**Instruction:** From the material below, list every line containing "starting".

**Information supplied:**
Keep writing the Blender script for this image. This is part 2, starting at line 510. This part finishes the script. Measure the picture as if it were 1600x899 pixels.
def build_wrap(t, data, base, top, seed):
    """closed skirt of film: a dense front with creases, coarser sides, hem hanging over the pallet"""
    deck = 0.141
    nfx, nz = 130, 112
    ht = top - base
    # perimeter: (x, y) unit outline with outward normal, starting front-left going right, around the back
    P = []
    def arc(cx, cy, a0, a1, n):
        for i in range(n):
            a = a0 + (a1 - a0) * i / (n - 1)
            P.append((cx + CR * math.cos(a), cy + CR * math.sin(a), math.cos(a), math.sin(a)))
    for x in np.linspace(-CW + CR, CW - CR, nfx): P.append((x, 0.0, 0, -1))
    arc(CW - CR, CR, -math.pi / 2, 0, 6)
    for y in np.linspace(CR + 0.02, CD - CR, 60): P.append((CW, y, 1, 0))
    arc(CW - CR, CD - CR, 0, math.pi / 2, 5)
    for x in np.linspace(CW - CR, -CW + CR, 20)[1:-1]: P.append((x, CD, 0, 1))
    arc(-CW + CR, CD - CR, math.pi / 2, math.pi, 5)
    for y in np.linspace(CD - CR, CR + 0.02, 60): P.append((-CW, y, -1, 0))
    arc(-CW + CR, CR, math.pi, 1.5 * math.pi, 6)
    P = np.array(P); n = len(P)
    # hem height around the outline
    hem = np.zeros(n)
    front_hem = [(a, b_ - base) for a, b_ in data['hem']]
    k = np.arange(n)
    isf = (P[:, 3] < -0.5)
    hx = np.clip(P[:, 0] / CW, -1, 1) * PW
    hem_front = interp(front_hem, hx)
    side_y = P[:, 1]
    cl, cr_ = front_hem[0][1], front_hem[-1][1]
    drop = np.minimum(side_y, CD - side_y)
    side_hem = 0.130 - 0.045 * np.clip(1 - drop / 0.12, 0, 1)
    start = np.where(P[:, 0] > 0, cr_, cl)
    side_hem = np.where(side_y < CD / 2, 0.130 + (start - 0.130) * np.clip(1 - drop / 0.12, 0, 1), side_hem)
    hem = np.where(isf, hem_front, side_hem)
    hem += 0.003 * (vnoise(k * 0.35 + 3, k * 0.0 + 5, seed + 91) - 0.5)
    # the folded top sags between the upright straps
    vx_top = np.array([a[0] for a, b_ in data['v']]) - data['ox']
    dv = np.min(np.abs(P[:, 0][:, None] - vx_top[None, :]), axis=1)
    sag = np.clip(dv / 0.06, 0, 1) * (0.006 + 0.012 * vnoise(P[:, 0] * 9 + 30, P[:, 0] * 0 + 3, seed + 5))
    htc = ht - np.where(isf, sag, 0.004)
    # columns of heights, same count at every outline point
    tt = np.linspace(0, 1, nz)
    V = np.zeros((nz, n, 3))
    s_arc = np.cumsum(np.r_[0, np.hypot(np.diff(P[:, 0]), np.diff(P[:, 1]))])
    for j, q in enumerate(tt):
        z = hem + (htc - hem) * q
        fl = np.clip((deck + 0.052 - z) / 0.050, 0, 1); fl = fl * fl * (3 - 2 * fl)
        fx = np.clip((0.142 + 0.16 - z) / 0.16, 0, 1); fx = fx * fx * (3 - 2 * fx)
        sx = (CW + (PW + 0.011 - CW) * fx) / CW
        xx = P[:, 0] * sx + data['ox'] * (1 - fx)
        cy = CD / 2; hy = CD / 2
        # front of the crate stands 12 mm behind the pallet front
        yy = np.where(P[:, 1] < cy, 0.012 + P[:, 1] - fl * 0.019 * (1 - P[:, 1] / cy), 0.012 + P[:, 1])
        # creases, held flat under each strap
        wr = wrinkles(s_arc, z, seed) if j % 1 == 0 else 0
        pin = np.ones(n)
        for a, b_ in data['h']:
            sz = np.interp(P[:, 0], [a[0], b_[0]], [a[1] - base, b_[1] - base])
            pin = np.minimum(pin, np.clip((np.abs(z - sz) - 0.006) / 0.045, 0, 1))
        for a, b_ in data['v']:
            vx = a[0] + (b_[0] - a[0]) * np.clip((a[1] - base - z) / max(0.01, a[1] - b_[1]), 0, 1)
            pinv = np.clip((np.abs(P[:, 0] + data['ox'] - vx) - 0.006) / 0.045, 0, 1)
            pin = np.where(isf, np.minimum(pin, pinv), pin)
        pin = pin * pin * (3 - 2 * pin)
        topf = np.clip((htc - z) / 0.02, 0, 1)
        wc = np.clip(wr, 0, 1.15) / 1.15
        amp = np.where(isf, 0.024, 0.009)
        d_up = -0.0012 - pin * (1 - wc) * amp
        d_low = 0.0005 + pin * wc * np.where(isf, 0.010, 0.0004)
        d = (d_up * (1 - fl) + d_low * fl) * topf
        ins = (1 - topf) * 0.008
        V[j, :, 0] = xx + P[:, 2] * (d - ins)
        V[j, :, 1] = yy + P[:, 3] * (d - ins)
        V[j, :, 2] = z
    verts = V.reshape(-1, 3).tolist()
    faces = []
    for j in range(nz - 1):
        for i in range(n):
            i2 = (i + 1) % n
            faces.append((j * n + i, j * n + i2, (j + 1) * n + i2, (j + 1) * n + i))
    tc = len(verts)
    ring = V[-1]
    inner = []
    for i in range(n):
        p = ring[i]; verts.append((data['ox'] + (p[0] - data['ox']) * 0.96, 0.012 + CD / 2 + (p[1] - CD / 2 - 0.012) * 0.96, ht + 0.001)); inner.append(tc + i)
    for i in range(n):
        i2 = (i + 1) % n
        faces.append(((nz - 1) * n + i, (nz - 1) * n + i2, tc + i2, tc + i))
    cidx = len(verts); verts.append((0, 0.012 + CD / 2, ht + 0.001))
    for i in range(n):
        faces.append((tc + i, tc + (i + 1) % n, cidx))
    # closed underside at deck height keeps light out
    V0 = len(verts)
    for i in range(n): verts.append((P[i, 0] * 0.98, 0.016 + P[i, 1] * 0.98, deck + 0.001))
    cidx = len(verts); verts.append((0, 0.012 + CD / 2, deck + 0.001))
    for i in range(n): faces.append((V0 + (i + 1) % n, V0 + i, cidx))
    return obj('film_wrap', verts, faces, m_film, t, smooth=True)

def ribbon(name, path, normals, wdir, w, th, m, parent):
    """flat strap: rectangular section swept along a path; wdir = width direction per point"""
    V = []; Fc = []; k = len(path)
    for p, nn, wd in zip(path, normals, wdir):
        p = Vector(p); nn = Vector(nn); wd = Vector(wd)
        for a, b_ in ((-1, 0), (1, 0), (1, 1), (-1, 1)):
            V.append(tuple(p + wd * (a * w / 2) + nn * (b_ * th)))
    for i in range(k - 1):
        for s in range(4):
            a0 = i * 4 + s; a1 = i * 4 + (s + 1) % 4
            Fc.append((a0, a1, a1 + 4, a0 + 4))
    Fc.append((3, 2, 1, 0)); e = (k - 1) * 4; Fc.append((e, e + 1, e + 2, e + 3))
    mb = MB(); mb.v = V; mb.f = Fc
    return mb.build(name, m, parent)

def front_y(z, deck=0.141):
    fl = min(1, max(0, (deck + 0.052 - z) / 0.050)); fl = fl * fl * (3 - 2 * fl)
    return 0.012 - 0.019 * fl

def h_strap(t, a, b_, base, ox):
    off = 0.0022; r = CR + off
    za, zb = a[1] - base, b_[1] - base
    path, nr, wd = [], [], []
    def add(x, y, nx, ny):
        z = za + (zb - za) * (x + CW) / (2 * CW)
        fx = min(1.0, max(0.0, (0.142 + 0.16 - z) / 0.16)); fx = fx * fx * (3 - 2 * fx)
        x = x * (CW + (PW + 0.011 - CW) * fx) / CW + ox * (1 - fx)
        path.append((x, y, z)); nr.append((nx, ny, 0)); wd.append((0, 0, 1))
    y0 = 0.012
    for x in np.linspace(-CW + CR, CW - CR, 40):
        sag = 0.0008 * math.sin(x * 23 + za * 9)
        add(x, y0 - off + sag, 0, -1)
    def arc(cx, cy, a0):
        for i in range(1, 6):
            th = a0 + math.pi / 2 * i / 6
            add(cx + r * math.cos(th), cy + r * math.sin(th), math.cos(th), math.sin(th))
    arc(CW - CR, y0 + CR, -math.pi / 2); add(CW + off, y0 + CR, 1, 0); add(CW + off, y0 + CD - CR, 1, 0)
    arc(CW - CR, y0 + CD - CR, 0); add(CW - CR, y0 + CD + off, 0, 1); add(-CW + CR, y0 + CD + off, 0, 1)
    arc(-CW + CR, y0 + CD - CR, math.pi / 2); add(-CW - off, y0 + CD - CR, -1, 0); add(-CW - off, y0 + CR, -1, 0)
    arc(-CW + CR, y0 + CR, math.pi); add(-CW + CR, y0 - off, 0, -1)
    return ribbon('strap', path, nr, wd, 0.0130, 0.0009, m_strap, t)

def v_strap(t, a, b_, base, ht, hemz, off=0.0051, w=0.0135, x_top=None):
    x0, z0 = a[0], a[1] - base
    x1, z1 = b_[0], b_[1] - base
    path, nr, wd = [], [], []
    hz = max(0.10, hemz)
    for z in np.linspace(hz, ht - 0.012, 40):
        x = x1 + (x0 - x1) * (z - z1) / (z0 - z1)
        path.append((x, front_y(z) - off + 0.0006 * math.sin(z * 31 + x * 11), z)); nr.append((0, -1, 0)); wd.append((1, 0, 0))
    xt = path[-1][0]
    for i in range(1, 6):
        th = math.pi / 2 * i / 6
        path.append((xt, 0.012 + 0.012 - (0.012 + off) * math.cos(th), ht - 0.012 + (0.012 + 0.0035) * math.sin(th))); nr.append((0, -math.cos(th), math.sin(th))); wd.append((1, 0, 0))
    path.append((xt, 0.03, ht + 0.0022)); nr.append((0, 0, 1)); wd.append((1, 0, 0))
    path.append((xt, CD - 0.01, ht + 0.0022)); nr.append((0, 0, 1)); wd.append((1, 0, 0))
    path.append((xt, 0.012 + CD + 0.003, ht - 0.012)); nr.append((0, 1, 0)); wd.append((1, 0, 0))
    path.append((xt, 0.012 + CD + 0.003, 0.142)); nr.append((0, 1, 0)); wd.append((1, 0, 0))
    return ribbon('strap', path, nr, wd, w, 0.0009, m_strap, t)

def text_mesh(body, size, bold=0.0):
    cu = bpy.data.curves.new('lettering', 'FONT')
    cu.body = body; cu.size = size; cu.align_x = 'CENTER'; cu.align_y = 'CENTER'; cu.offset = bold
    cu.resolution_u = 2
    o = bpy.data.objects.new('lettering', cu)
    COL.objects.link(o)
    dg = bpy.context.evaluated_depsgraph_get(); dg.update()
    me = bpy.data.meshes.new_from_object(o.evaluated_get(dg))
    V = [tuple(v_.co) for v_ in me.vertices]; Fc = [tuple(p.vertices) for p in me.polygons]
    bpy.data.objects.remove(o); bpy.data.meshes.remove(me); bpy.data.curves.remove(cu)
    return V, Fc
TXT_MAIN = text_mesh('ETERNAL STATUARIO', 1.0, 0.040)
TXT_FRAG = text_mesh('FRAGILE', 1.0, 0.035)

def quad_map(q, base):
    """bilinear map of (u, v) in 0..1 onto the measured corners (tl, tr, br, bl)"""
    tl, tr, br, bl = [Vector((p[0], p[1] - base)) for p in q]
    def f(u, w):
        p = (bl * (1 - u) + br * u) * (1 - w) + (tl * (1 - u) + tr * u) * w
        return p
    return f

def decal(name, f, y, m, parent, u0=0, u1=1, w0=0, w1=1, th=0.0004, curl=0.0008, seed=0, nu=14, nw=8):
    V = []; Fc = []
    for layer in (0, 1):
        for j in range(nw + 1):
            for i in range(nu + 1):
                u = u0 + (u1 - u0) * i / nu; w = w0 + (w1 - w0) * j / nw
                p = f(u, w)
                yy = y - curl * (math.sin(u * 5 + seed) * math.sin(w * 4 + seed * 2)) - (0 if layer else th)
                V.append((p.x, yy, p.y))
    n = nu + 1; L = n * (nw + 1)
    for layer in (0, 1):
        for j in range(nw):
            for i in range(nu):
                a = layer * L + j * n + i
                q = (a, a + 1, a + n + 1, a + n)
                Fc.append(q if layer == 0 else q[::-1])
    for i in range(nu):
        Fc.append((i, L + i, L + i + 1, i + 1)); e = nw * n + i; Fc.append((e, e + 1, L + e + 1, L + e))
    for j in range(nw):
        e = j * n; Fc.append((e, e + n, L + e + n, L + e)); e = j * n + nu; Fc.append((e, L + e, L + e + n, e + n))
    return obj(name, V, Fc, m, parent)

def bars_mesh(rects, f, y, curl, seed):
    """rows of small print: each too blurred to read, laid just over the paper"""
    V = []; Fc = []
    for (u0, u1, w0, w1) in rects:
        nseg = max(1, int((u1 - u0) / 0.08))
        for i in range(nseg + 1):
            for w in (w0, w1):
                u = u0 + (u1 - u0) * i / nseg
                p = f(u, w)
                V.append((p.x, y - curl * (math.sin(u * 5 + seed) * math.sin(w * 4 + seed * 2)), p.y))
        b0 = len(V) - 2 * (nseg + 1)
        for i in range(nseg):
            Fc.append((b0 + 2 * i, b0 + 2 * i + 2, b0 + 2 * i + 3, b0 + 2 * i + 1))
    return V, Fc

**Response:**
Keep writing the Blender script for this image. This is part 2, starting at line 510. This part finishes the script. Measure the picture as if it were 1600x899 pixels.
    # perimeter: (x, y) unit outline with outward normal, starting front-left going right, around the back